Tanto più che la nebbia è ancora fitta sul futuro del comparto, da cui dipende anche il fabbisogno dell’elettronica e degli elettrodomestici e che ha messo a dura prova la filiera automotive. Persino i prezzi delle auto di seconda mano sono aumentati del 14% nel Regno Unito e del 40% negli Stati Uniti, riporta il Guardian. Carlos Tavares, amministratore delegato di Stellantis, ha previsto che la crisi dei chip arriverà facilmente al 2022. Complicato utilizzare semiconduttori diversi: reingegnerizzare un modello richiede infatti 18 mesi. Il manager ha spiegato che nel frattempo verrà data la precedenza ai veicoli che generano maggior profitto, ma anche che l’azienda potrebbe accelerare il piano di elettrificazione da 30 miliardi di euro, aumentando la capacità produttiva.

Gli altri stop

La carenza di chip colpisce anche Ford, che lunedì prossimo sospenderà per una settimana la produzione del pickup F-150, un bestseller, mentre General Motors ha fermato per una settimana tre impianti camion nel Nord America. Nel mese di luglio Bmw ha interrotto gli impianti in Germania, Austria e Regno Unito.
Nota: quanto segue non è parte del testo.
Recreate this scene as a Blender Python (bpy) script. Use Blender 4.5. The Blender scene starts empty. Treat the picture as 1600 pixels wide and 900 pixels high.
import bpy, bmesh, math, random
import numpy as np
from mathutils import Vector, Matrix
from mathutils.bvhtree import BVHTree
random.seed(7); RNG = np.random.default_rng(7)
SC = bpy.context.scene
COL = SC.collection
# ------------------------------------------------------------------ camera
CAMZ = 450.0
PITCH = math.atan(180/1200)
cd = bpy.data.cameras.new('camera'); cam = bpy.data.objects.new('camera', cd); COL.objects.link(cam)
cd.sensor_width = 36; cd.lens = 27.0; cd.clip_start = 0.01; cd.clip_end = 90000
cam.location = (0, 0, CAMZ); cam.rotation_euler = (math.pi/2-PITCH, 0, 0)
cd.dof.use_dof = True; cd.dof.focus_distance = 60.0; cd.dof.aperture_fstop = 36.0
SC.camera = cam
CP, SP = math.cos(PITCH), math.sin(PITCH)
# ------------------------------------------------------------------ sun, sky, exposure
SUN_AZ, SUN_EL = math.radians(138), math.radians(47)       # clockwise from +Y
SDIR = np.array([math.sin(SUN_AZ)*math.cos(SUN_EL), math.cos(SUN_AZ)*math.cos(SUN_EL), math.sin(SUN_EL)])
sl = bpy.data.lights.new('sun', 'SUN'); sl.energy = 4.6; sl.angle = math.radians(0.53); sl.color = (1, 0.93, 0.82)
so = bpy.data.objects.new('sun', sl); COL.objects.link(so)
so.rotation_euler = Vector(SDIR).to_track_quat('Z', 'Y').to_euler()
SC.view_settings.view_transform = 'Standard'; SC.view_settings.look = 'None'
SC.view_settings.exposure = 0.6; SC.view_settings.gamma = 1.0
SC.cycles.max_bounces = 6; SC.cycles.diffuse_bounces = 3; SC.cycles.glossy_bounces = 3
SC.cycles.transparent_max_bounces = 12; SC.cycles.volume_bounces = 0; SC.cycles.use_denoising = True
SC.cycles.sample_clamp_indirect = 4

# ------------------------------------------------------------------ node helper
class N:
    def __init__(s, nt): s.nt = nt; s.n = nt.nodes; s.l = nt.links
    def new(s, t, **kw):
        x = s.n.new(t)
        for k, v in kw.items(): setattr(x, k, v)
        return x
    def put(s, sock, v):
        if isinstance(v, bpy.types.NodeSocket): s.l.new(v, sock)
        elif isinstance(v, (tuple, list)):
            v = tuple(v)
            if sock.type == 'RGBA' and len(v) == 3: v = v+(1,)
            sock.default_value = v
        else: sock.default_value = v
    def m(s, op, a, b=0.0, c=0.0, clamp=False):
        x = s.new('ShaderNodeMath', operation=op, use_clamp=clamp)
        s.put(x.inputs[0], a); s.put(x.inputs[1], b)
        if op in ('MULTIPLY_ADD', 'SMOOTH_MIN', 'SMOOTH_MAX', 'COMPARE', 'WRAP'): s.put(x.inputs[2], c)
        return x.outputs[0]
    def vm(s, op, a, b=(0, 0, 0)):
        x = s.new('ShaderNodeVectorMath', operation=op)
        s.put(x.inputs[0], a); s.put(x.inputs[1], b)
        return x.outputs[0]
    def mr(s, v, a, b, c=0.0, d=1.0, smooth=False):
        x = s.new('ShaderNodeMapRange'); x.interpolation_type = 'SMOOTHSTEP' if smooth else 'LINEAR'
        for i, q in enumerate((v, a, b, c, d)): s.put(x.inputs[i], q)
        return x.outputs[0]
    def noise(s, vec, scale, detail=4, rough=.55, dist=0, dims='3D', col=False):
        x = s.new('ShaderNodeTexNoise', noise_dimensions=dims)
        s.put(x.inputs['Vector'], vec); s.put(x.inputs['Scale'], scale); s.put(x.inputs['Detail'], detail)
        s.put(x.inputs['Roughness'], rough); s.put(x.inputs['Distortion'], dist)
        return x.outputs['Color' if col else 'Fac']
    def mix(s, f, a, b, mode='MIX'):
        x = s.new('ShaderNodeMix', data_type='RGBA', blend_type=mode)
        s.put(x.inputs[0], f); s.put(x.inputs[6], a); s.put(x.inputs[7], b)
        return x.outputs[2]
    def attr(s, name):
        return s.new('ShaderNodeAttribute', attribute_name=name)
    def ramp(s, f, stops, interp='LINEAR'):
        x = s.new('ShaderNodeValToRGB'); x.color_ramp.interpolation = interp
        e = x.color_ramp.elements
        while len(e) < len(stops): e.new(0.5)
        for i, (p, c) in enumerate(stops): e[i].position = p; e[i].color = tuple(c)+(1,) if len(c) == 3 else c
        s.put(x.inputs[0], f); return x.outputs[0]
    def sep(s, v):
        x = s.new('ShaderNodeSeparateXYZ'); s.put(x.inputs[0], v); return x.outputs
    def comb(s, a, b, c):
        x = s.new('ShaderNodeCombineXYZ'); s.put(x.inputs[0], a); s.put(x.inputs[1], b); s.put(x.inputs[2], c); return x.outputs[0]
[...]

Tesla ha dovuto riprogrammare i software per ottimizzare l’uso dei chip e ha dovuto scegliere se produrre accumulatori Powerwall o batterie per auto. Nissan ha chiuso per due settimane in Tennessee a causa di un focolaio nello stabilimento di un fornitore in Malesia. In una rete che evidenzia come lo scenario sia interconnesso e interdipendente, le azioni di Bmw, Daimler, Renault, Volkswagen e Stellantis hanno subito cali in Borsa fino al 2%.